Chain Ends and the Ultimate Strength of Polyethylene Fibers

TL;DR

This study uses large-scale molecular dynamics simulations to analyze the tensile yield mechanism of polyethylene fibers, revealing that yield occurs via dislocation slip at chain ends rather than chain breakage, and providing a predictive model for ultimate strength.

Contribution

The paper introduces a detailed dislocation-based model for polyethylene fiber strength, linking microscopic dislocation behavior to macroscopic tensile properties.

Findings

Yield stress saturates at 6.3 GPa for long chains

Dislocations nucleate at chain ends and cause slip without chain breakage

Dislocation core size is approximately 25 Å

Abstract

We use large scale molecular dynamics (MD) simulations to determine the tensile yield mechanism of orthorhombic polyethylene (PE) crystals with finite chains spanning $10^2-10^4$ carbons in length.

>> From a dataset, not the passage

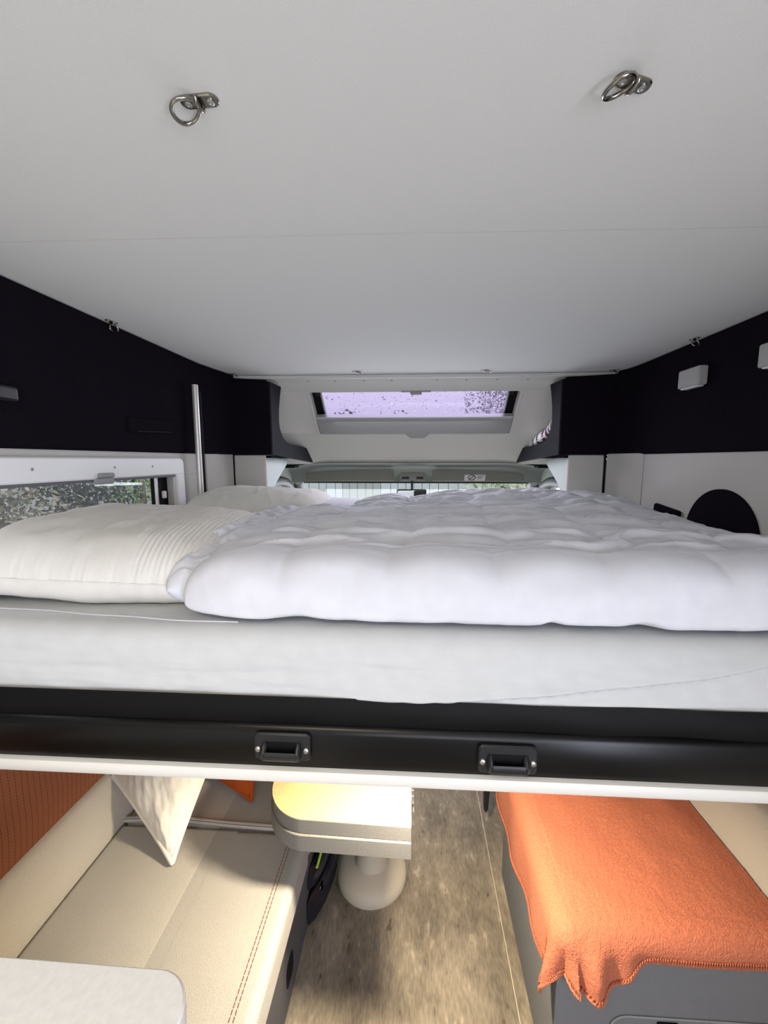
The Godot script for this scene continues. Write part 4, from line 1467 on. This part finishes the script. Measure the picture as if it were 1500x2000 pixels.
func blanket() -> void:
	var n1 := nz(71, 1.0, 3)
	var t := thing("orange_blanket", "fuzzy orange blanket draped over the right-hand bench", "blanket", P(0.62, 0.3, 1.3))
	var cx := 0.333
	var cd := 0.838
	var top := 0.505
	var rr := 0.055
	# a runs across (negative: over the aisle edge), q runs ahead (negative: over the front)
	var drop := func(l: float) -> Vector2:
		# (outward, down) of a cloth that has gone l past the start of the rounded edge
		var g := minf(l / rr, PI * 0.5)
		return Vector2(rr * sin(g), rr * (1.0 - cos(g)) + maxf(0.0, l - rr * PI * 0.5))
	var f := func(a: float, q: float) -> Vector3:
		var x := cx + rr + maxf(a, 0.0)
		var d := cd + rr + maxf(q, 0.0)
		var y := top
		var la := maxf(-a, 0.0)
		var lq := maxf(-q, 0.0)
		var r := sqrt(la * la + lq * lq)
		if r > 0.0:
			var w: Vector2 = drop.call(r)
			var th := atan2(lq, la)
			var ux := cos(th)
			var ud := sin(th)
			var deep := smoothstep(0.03, 0.16, w.y)
			var k := 0.0
			if la > 0.0 and lq > 0.0:
				k = 0.034 * deep * pow(absf(sin(th * 3.0)), 1.3) - 0.012 * deep * absf(cos(th * 3.0))
			k += 0.006 * deep * sin((q if lq == 0.0 else 0.0) * 26.0) * (1.0 if lq == 0.0 else 0.0)
			if la == 0.0:
				k += 0.008 * smoothstep(0.02, 0.07, w.y) * sin(a * 24.0 + 0.6) * exp(-a * 6.0) + 0.030 * smoothstep(0.015, 0.10, w.y) * (0.5 - 0.5 * cos(a * 78.0)) * smoothstep(0.20, 0.02, a)
			x -= ux * (w.x + k)
			d -= ud * (w.x + k)
			y -= w.y
		else:
			y += 0.007 * n1.get_noise_2d(a * 4.0, q * 3.0) - 0.012 * smoothstep(0.42, 0.56, a)
		y += 0.0016 * n1.get_noise_2d(a * 60.0, q * 60.0)
		x += 0.0012 * n1.get_noise_2d(a * 70.0 + 5.0, q * 70.0)
		return P(x, y, d)
	var A0 := -0.235
	var A1 := 0.512
	var front := func(a: float) -> float: return -0.092 - 0.075 * smoothstep(0.17, 0.05, a) * smoothstep(-0.2, 0.03, a)
	var Q1 := 0.64
	var hem := func(q: float) -> float: return A0 + 0.02 * sin(q * 11.0) + 0.055 * smoothstep(0.16, -0.04, q)
	var b := MB.new()
	b.grid(210, 220, func(u: float, w: float):
		var q1 := lerpf(-0.092, Q1, pow(w, 1.6))
		var a1 := lerpf(hem.call(q1), A1, pow(u, 1.25))
		return f.call(a1, lerpf(front.call(a1), Q1, pow(w, 1.6))), P(0.65, 0.2, 1.3))
	part(t, "cloth", b, M.orange)
	b = MB.new()
	var e := []
	for i in 100:
		var w := pow(1.0 - i / 99.0, 1.6)
		var a1: float = hem.call(lerpf(-0.092, Q1, w))
		e.append(f.call(a1, lerpf(front.call(a1), Q1, w)))
	for i in range(1, 120):
		var a2 := lerpf(hem.call(-0.092), A1, pow(i / 119.0, 1.25))
		e.append(f.call(a2, front.call(a2)))
	b.tube(e, 0.0042, 6)
	part(t, "hem", b, M.orange)
	# overcast stitches over the hem
	b = MB.new()
	for i in 150:
		var w := lerpf(0.02, 0.9, i / 149.0)
		var h: float = hem.call(lerpf(-0.092, Q1, w))
		var q := lerpf(front.call(h), Q1, w)
		b.tube([f.call(h, q) + Vector3(-0.0035, 0, 0), f.call(h + 0.012, q + 0.003) + Vector3(-0.0022, 0, 0)], 0.0016, 4)
	for i in 120:
		var a := lerpf(hem.call(-0.092) + 0.01, A1 - 0.02, i / 119.0)
		var q0: float = front.call(a)
		b.tube([f.call(a, q0) + Vector3(0, 0, 0.0035), f.call(a + 0.003, q0 + 0.012) + Vector3(0, 0, 0.0022)], 0.0016, 4)
	part(t, "overcast_stitching", b, M.orange)


# ---------------------------------------------------------------- table and worktop
func table() -> void:
	var t := thing("folding_table", "pale folding table with a rounded corner on a grey pedestal, under the bed", "table", P(-0.16, 0, 1.39))
	for k in [[0.700, 0.660, 0.0, "table_leaf"], [0.6598, 0.614, 0.005, "lower_leaf"]]:
		var g: float = k[2]
		var poly := PackedVector2Array([Vector2(-0.003, 0.905 - g), Vector2(-0.003, 1.75), Vector2(-0.392 - g, 1.75), Vector2(-0.392 - g, 1.06)])
		for i in range(1, 14):
			var a := PI + 0.5 * PI * i / 14.0
			poly.append(Vector2(-0.27 + (0.122 + g) * cos(a), 1.045 + (0.132 + g) * sin(a)))
		var b := MB.new()
		b.prism(poly, func(p: Vector2, y: float): return P(p.x, y, p.y), k[0], k[1], 0.0015)
		var lf := part(t, k[3], b, M.table_edge)
		if g == 0.0:
			b = MB.new()
			var ins := PackedVector2Array()
			for p in poly:
				ins.append(Vector2(-0.2, 1.3) + (p - Vector2(-0.2, 1.3)) * 0.9985)
			b.prism(ins, func(p: Vector2, y: float): return P(p.x, y, p.y), 0.7004, 0.6985)
			part(lf, "laminate_top", b, M.table_top)
	var b2 := MB.new()
	for d in [1.015, 1.035]:
		b2.rbox(P(0.0005, 0.679, d), Vector3(0.007, 0.026, 0.012), 0.002)
	b2.tube([P(0.003, 0.657, 0.99), P(0.003, 0.657, 1.06)], 0.005, 8)
	part(t, "hinge", b2, M.steel)
	b2 = MB.new()
	b2.lathe([Vector2(0.0, 0.60), Vector2(0.0, 0.612), Vector2(0.09, 0.612), Vector2(0.09, 0.60), Vector2(0.062, 0.585), Vector2(0.060, 0.1), Vector2(0.068, 0.068)].slice(2), 24, Transform3D(Basis.IDENTITY, P(-0.155, 0, 1.40)))
	part(t, "column", b2, M.pedestal)
	b2 = MB.new()
	b2.lathe([Vector2(0.132, 0.0), Vector2(0.134, 0.012), Vector2(0.130, 0.028), Vector2(0.118, 0.044), Vector2(0.098, 0.056), Vector2(0.075, 0.066), Vector2(0.06, 0.074), Vector2(0.05, 0.078), Vector2(0, 0.078)], 48, Transform3D(Basis.IDENTITY, P(-0.155, 0, 1.40)))
	part(t, "pedestal_foot", b2, M.pedestal)


func counter() -> void:
	var b := MB.new()
	var poly := PackedVector2Array([Vector2(-0.955, 0.475), Vector2(-0.955, -0.8), Vector2(-0.286, -0.8)])
	for i in 9:
		var a := 0.5 * PI * i / 8.0
		poly.append(Vector2(-0.345 + 0.055 * cos(a), 0.413 + 0.055 * sin(a)))
	b.prism(poly, func(p: Vector2, y: float): return P(p.x, y, p.y), 0.90, 0.862, 0.003)
	solo("worktop", b, M.counter, "white speckled worktop with a rounded corner at the lower left", "worktop")
	var t := thing("kitchen_unit", "beige kitchen unit under the white worktop at the lower left", "cabinet", P(-0.63, 0, -0.2))
	b = MB.new()
	b.rbox(P(-0.64, 0.43, -0.18), Vector3(0.62, 0.86, 1.0), 0.004)
	part(t, "body", b, M.cabinet)


# ---------------------------------------------------------------- what shows through the windows
func leaf_mesh() -> ArrayMesh:
	var b := MB.new()
	var q := [Vector3(0, 0, -1), Vector3(0.42, 0.10, -0.15), Vector3(0.3, 0.06, 0.55), Vector3(0, 0, 1), Vector3(-0.3, 0.06, 0.55), Vector3(-0.42, 0.10, -0.15)]
	b.flat([q[0], q[1], q[2], q[3]], Vector3.UP)
	b.flat([q[0], q[3], q[4], q[5]], Vector3.UP)
	return b.done()


func plant(called: String, label: String, category: String, base: Vector3, centre: Vector3, rad: Vector3, count: int, size: float, cols: Array, lm: Mesh, sd: int, group := "") -> void:
	var rn := RandomNumberGenerator.new()
	rn.seed = sd
	var t := thing(called, label, category, base, group)
	var b := MB.new()
	b.tube([base, base.lerp(centre, 0.5) + Vector3(0.03, 0, 0), centre + Vector3(0, rad.y * 0.4, 0)], maxf(0.03, rad.x * 0.07), 8)
	part(t, "trunk", b, M.bark)
	var xs := []
	var cs := []
	for i in count:
		var v := Vector3(rn.randfn(), rn.randfn(), rn.randfn()).normalized() * pow(rn.randf(), 0.4)
		v *= 1.0 + 0.22 * sin(v.x * 7.0 + sd) * cos(v.z * 6.0 + v.y * 5.0)
		var bs := Basis(Vector3(rn.randfn(), rn.randfn(), rn.randfn()).normalized(), rn.randf() * TAU)
		xs.append(Transform3D(bs * (size * rn.randf_range(0.6, 1.3)), centre + v * rad))
		var c: Color = cols[rn.randi() % cols.size()]
		cs.append((c * rn.randf_range(0.75, 1.2)).srgb_to_linear())
	scatter(t, "foliage", lm, M.leaf, xs, cs)


func outdoors() -> void:
	var b := MB.new()
	b.rbox(Vector3(0, -0.7, -20), Vector3(240, 0.1, 240), 0.01)
	struct("ground", b, M.asphalt, "wet grey asphalt outside the van", "ground")
	var lm := leaf_mesh()
	# pale boarded wall ahead of the windscreen
	var t := thing("boarded_wall", "pale wall of upright boards seen through the windscreen", "wall", P(0, -0.65, 8.2))
	b = MB.new()
	b.rbox(P(0, 0.75, 8.3), Vector3(9.0, 2.8, 0.12), 0.01)
	part(t, "backing", b, M.board)
	var rn := RandomNumberGenerator.new()
	rn.seed = 9
	var x := -3.4
	while x < 3.2:
		var wd := rn.randf_range(0.14, 0.2)
		b = MB.new()
		b.rbox(P(x + wd * 0.5, 0.75, 8.22 - rn.randf() * 0.012), Vector3(wd - 0.012, 2.8, 0.03), 0.004)
		part(t, "board", b, M.board_old if x > -1.55 and x < -0.75 else M.board)
		x += wd
	plant("shrub", "pale leafy shrub in front of the boarded wall, right of the windscreen", "shrub", P(1.55, -0.65, 7.2), P(1.55, 0.75, 7.2), Vector3(0.85, 1.0, 0.5), 1500, 0.05, [C(206, 218, 178), C(226, 230, 206), C(172, 196, 138)], lm, 81)
	# trees seen through the skylight
	plant("tree", "bare-twigged bushy tree seen through the right half of the skylight", "tree", P(3.1, -0.65, 13.5), P(3.1, 2.9, 13.5), Vector3(1.55, 2.2, 1.4), 9000, 0.045, [C(172, 168, 172), C(150, 148, 152), C(196, 192, 196)], lm, 82)
	var k := 0
	for q in [[-9.5, 60.0, 2.6, 3.6], [-6.5, 62.0, 2.4, 3.3], [-3.4, 61.0, 3.2, 3.9], [-0.6, 60.0, 2.2, 3.3], [-12.5, 63.0, 3.0, 3.4]]:
		k += 1
		plant("tree", "distant low tree on the skyline, %s from the left" % ["second", "third", "fourth", "fifth", "first"][k - 1], "tree", P(q[0], -0.65, q[1]), P(q[0], 4.6, q[1]), Vector3(q[2], q[3], 1.5), 500, 0.5, [C(128, 122, 124), C(108, 106, 104)], lm, 90 + k, "distant trees on the skyline")
	# hedge and shrubs outside the side window
	plant("shrub", "reddish autumn shrub outside the side window, at the picture edge", "shrub", P(-3.3, -0.65, 2.3), P(-3.3, 0.7, 2.3), Vector3(0.55, 1.5, 0.55), 5000, 0.034, [C(130, 110, 116), C(156, 140, 140), C(96, 76, 84), C(184, 176, 172)], lm, 83)
	plant("shrub", "tan-leaved shrub outside the side window, left of the blind grip", "shrub", P(-3.3, -0.65, 3.08), P(-3.3, 0.7, 3.08), Vector3(0.55, 1.5, 0.36), 5000, 0.03, [C(150, 142, 114), C(170, 164, 144), C(112, 106, 80), C(190, 186, 176)], lm, 84)
	plant("shrub", "dark blue-green conifer outside the side window, right of the blind grip", "shrub", P(-3.3, -0.65, 3.86), P(-3.3, 0.8, 3.86), Vector3(0.55, 1.6, 0.48), 8000, 0.034, [C(38, 58, 60), C(52, 74, 76), C(28, 46, 48)], lm, 85)
	plant("shrub", "bright green shrub outside the side window, by the pane's far edge", "shrub", P(-3.2, -0.65, 4.66), P(-3.2, 0.8, 4.66), Vector3(0.5, 1.4, 0.34), 2600, 0.036, [C(140, 176, 74), C(166, 196, 110), C(108, 142, 60)], lm, 86)
	b = MB.new()
	b.rbox(P(-6.2, 0.6, 5.0), Vector3(0.2, 2.6, 14.0), 0.02)
	solo("garden_wall", b, M.board_old, "grey garden wall behind the shrubs outside the side window", "wall")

We find the yield stress $\sigma_y$ saturates for long chains at 6.3 GPa, agreeing well with experiments. We show chains do not break but always yield by slip, after nucleation of 1D dislocations at chain ends. Dislocations are accurately described by a Frenkel-Kontorova model parametrized by the mechanical properties of an ideal crystal. We compute a dislocation core size $\xi\approx25$\AA\ and determine the high and low strain rate limits of $\sigma_y$. Our results suggest characterizing the 1D dislocations of polymer crystals as an efficient method for numerically predicting the ultimate tensile strength of aligned fibers.